Tuesday, December 11, 2007

Week 2 -- Bali

Well, the news isn't so great out of Bali. A lot of bickering is happening, which was to be expected.

Reuters: There is a side bill (32 nations) to cut tariffs on green products -- namely wind power equipment and solar panels. Developing nations are upset that this will just allow wealthy countries to export more easily and cheaper. The bill is meant to make these green technologies more affordable for everyone. Anyway, Brazil is upset because it doesn't include biofuels. Biofuels are highly debated as many believe sugar, corn etc. that was being used to feed people are being used for fuel, which will contribute to world-wide hunger numbers.

From this same article:

"On Saturday, a draft proposal at the U.N.-led talks said all nations must do more to fight climate change, and rich countries must make deep cuts in emissions to avoid the worst impacts. The four-page draft, written by delegates from Indonesia, Australia and South Africa as an unofficial guide for delegates, said developing nations should at least brake rising emissions as part of a new pact."

The Financial Times had a good article on the China/India question. "In a report last month, the UN Development Programme said developing countries should cut their emissions by 20 per cent by 2050, while rich countries should cut theirs by 80 per cent in the same time." Neither country wants mandatory restrictions, but China is willing to work with other countries to curb it emissions and has already implemented some measures to curb their growing emissions.

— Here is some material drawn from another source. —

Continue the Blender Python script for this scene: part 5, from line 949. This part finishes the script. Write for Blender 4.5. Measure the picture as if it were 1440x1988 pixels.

India is adamantly opposed, arguing that this is a problem caused by the developed countries and they should have all the responsibility to fix it. This is an understandable argument, but most climate scientists agree that at this point everyone has to work on their emissions or we will not be able to curb the decent into serious climate change. Since most agree we are already seeing the results of climate change, now is a time for action not blame. Not to mention it is in India's best interest (as they will be critically hurt by the melting of the Himalayans) to start working on this issue.

In this same article, Ban Ki-moon, the UN secretary-general, said the world should stop looking at climate change as an environmental problem and look at it as a development problem:

Mr Ban added that technologies exist to help countries cope with climate change "but what is missing now is political will". He also said world leaders need to think beyond their own narrow national interests.

And if all this bickering isn't enough, many are pointing out that climate change will contribute to world-wide strife in the future (if it isn't already). For at least 10 years environmentalists have been saying the next big wars will be fought over water; we can probably extend this to land (although, I guess, war is usually fought over land).

"It is not far-fetched to begin to see growing tensions; not far fetched to think climate change will globally have a destabilising effect," said Achim Steiner, Executive Secretary of the UN Environment Programme (UNEP), who drew a scenario in which countries heavily affected by climate change would blame those not seen as doing enough to cut emissions.

This article goes on to say the expected problems for various regions in the world. Sri Lanka isn't listed, but I can tell you that rising ocean levels and increased cyclones are in the future. Our agriculture in the U.S. will be devastated and Florida, NYC, New Orleans and several other beloved locations will be under water.

Side note: Indonesia has adopted a plan to protect the remaining orangutans. I'm not sure how they can do that while still promoting the use of palm oil. I guess we'll see.